I believe these correspondences strongly suggest that Tolle was directly influenced by earlier contemporary writers when it comes to how he presents his teachings about the present moment or now. There are too many instances where the similarities match too closely for all of this to be coincidental, in my opinion. While some of it could be parallel thinking, and some spiritual ideas can no doubt be found in traditional sources in a general sense, I do not think this can realistically explain away all of the correspondences here, which are often far too specific for that. There are too many idiosyncratic ideas and similar statements and phrases that can be traced back to earlier writers.

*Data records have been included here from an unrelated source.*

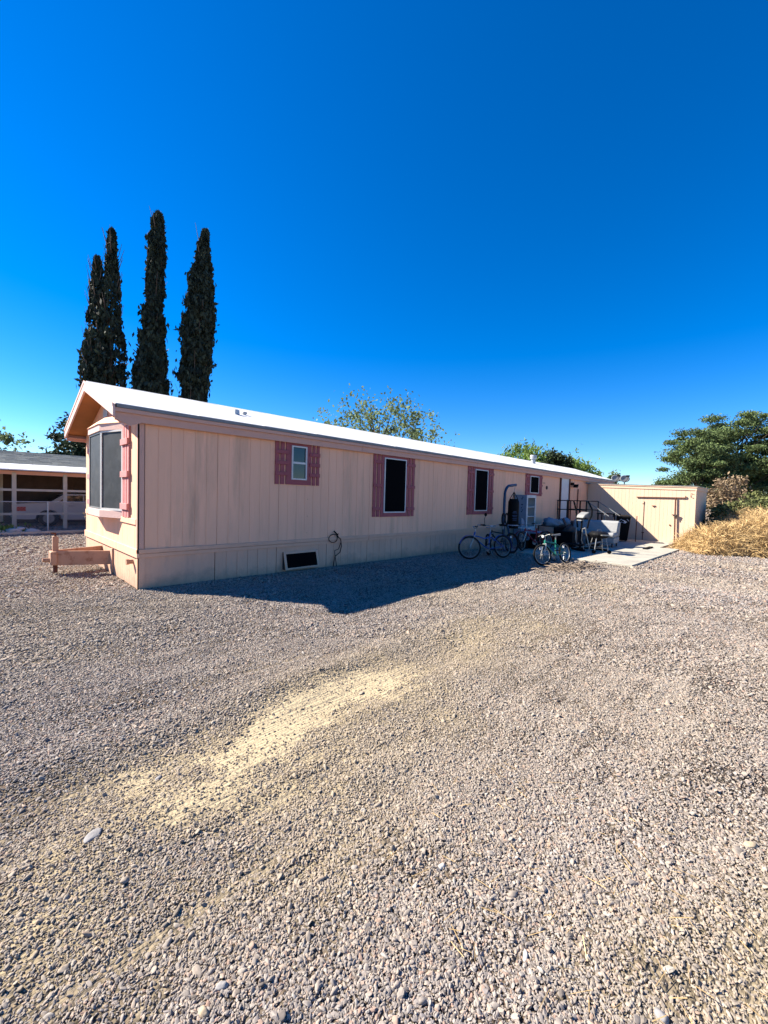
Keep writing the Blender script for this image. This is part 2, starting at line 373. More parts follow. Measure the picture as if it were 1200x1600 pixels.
mst = t.nodes.new('ShaderNodeMath'); mst.operation = 'MULTIPLY'; t.links.new(nst.outputs[0], mst.inputs[0]); t.links.new(at.outputs['Fac'], mst.inputs[1])
t.links.new(mst.outputs[0], mh2.inputs[0]); t.links.new(mh.outputs[0], mh2.inputs[2]); t.links.new(mh2.outputs[0], bp.inputs['Height']); t.links.new(bp.outputs[0], b.inputs['Normal'])
iv3 = t.nodes.new('ShaderNodeMapRange'); iv3.inputs[3].default_value = 1.0; iv3.inputs[4].default_value = 0.45
t.links.new(dr.outputs[0], iv3.inputs[0]); t.links.new(iv3.outputs[0], bp.inputs['Strength'])
ground = np_mesh('ground', V, F, gmx, smooth=True); ground['kind'] = 'structure'
al = ground.data.attributes.new('dust', 'FLOAT', 'POINT')
al.data.foreach_set('value', dust_at(V[:, 0], V[:, 1]).astype(np.float32))
af = ground.data.attributes.new('gap_shade', 'FLOAT', 'POINT')  # ground colour darkened near the camera: painted shade in gaps between pebbles
rr_ = np.hypot(V[:, 0]-CAM[0], V[:, 1]-CAM[1]); fd_ = 0.26+0.62*np.clip((rr_-4)/14, 0, 1)
af.data.foreach_set('value', fd_.astype(np.float32))

# pebbles, spread by geometry nodes over points computed here
def pebble_points():
    P = []; 
    cx, cy = CAM[0], CAM[1]
    for r0, r1, dens, s0 in ((0.6, 2.6, 31000, 0.0042), (2.6, 4.5, 19000, 0.0047), (4.5, 7.5, 6500, 0.0066), (7.5, 12, 2200, 0.0098), (12, 24, 450, 0.016)):
        A = 0.5*(r1*r1-r0*r0)*R(100); n = int(A*dens)
        rr = np.sqrt(nr.random(n)*(r1*r1-r0*r0)+r0*r0); th = R(45)+R(100)*(nr.random(n)-.5)
        x = cx+rr*np.cos(th); y = cy+rr*np.sin(th)
        s = s0*np.exp(nr.normal(size=n)*0.36)*(1+0.25*(vnoise(x*2, y*2, 77)-.5))
        P.append(np.stack([x, y, s], 1))
    P = np.concatenate(P); x, y, s = P.T
    k = ~((x > -0.02) & (x < 23) & (y > -0.03) & (y < 4.1))
    k &= ~((x > 9.95) & (x < 19.7) & (y > -4.38))
    d = dust_at(x, y)
    k &= nr.random(len(x)) > np.clip(d*1.35-0.12, 0, 0.93)
    k &= nr.random(len(x)) > 0.45*np.clip((vnoise(x*4, y*6, 51)-.62)*6, 0, 1)
    k &= nr.random(len(x)) > 0.35*(vnoise(x*1.1+3, y*1.3, 21) < 0.3)
    return x[k], y[k], s[k], d[k]
px, py, ps, pd = pebble_points()
n = len(px)
pm = bpy.data.meshes.new('gravel'); pm.vertices.add(n)
flat = 0.5+0.35*nr.random(n)
co = np.stack([px, py, gz(px, py)+ps*0.28], 1).astype(np.float32); pm.vertices.foreach_set('co', co.ravel())
def fattr(nm, ty, arr, key):
    a_ = pm.attributes.new(nm, ty, 'POINT'); a_.data.foreach_set(key, np.ascontiguousarray(arr, dtype=np.float32 if ty != 'INT' else np.int32).ravel())
fattr('rot', 'FLOAT_VECTOR', np.stack([nr.normal(size=n)*0.48, nr.normal(size=n)*0.48, nr.random(n)*6.28], 1), 'vector')
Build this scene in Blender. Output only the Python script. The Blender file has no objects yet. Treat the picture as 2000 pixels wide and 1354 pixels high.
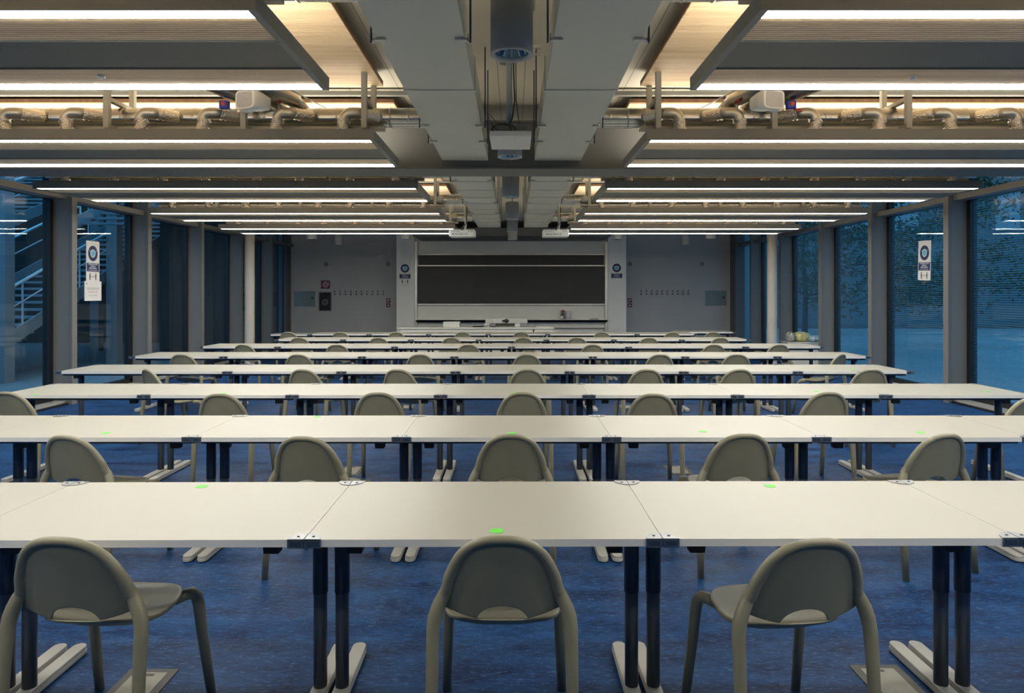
import bpy, math, random
from mathutils import Vector, Matrix
random.seed(7)
PI = math.pi
SC = bpy.context.scene
COL = SC.collection
E = 1.55            # eye height
F = 1333.3          # focal length in pixels of a 2000 px wide frame

# ------------------------------------------------------------------ camera
cam_d = bpy.data.cameras.new('camera'); cam = bpy.data.objects.new('camera', cam_d); COL.objects.link(cam)
cam.location = (0, 0, E); cam.rotation_euler = (PI/2, 0, 0)
cam_d.sensor_width = 36; cam_d.lens = 24; cam_d.shift_x = -0.0015; cam_d.shift_y = -0.052
cam_d.clip_start = 0.05; cam_d.clip_end = 300
SC.camera = cam
# ------------------------------------------------------------------ world (blue dusk sky)
w = bpy.data.worlds.new('dusk'); SC.world = w; w.use_nodes = True
nt = w.node_tree; nt.nodes.clear()
wo = nt.nodes.new('ShaderNodeOutputWorld'); wb = nt.nodes.new('ShaderNodeBackground')
wb.inputs[0].default_value = (0.085, 0.37, 0.68, 1); wb.inputs[1].default_value = 1.9
nt.links.new(wb.outputs[0], wo.inputs[0])
# ------------------------------------------------------------------ exposure and lamp strengths
SC.view_settings.view_transform = 'Standard'; SC.view_settings.look = 'None'
SC.view_settings.gamma = 1; SC.view_settings.use_curve_mapping = False
SC.view_settings.exposure = 0.0
STRIP = 35.0        # downward light strips
UPLIGHT = 17.0       # strips on top of the ceiling panels

# ------------------------------------------------------------------ materials
def inp(n, k, v):
    if k in n.inputs: n.inputs[k].default_value = v
def pmat(name, col, rough=0.5, metal=0.0, spec=0.5, noise=None, bump=None, emit=None, coat=0.0):
    """noise=(scale(xyz or float), amount, second colour or None); bump=(scale, strength)"""
    m = bpy.data.materials.new(name); m.use_nodes = True
    t = m.node_tree; b = t.nodes['Principled BSDF']
    inp(b, 'Base Color', (*col, 1)); inp(b, 'Roughness', rough); inp(b, 'Metallic', metal)
    inp(b, 'Specular IOR Level', spec); inp(b, 'Coat Weight', coat)
    def coords(scale):
        tc = t.nodes.new('ShaderNodeTexCoord'); mp = t.nodes.new('ShaderNodeMapping')
        t.links.new(tc.outputs['Object'], mp.inputs[0])
        mp.inputs['Scale'].default_value = scale if isinstance(scale, tuple) else (scale,)*3
        return mp.outputs[0]
    if noise:
        sc, amt, c2 = noise
        n = t.nodes.new('ShaderNodeTexNoise'); n.inputs['Scale'].default_value = 1
        n.inputs['Detail'].default_value = 5
        t.links.new(coords(sc), n.inputs['Vector'])
        r = t.nodes.new('ShaderNodeValToRGB'); r.color_ramp.elements[0].position = 0.3; r.color_ramp.elements[1].position = 0.7
        r.color_ramp.elements[0].color = (*[c*(1-amt) for c in col], 1)
        r.color_ramp.elements[1].color = (*(c2 if c2 else [min(1, c*(1+amt)) for c in col]), 1)
        t.links.new(n.outputs[0], r.inputs[0]); t.links.new(r.outputs[0], b.inputs['Base Color'])
    if bump:
        sc, st = bump
        n = t.nodes.new('ShaderNodeTexNoise'); n.inputs['Scale'].default_value = 1; n.inputs['Detail'].default_value = 3
        t.links.new(coords(sc), n.inputs['Vector'])
        bp = t.nodes.new('ShaderNodeBump'); bp.inputs['Strength'].default_value = st; bp.inputs['Distance'].default_value = 0.01
        t.links.new(n.outputs[0], bp.inputs['Height']); t.links.new(bp.outputs[0], b.inputs['Normal'])
    if emit:
        inp(b, 'Emission Color', (*emit[0], 1)); inp(b, 'Emission Strength', emit[1])
    return m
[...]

We also know for a fact that Tolle attended Long’s talks many years before he became a published author. And when it comes to the symbolism of the cross and accessing a “vertical” dimension in the now, Tolle once even mentioned that “a few people have interpreted the Christian cross” in this way, but, for some reason, did not name them.[79]
It looks to me like Tolle is drawing on the work of others; yet, Tolle does not acknowledge any of the authors in these comparisons within his own writing, which is the key issue here.
However, I’m only summarising here what I’ve already covered, on these particular topics, in my own personal research: I’m not suggesting it encompasses a complete picture. Tolle may very well have other influences too, and there are other prominent authors, it must be said, who also wrote about the now before Tolle, such as Ram Dass.
While I cannot highlight every particular similarity Tolle’s work shares with prior sources, I do hope to present enough to show there is a hidden history behind many of the ideas and expressions he has popularised.
As I revisit and revise this article in early 2025, I think it is now fair to say I have convincingly shown a fair amount of this “hidden history.” Indeed, the tables in this article alone strongly suggest that Tolle’s teachings owe a lot more to other contemporary authors then we are led to believe. And the many other posts on this site I have since published, featuring comparison tables on various topics, certainly reinforce that view.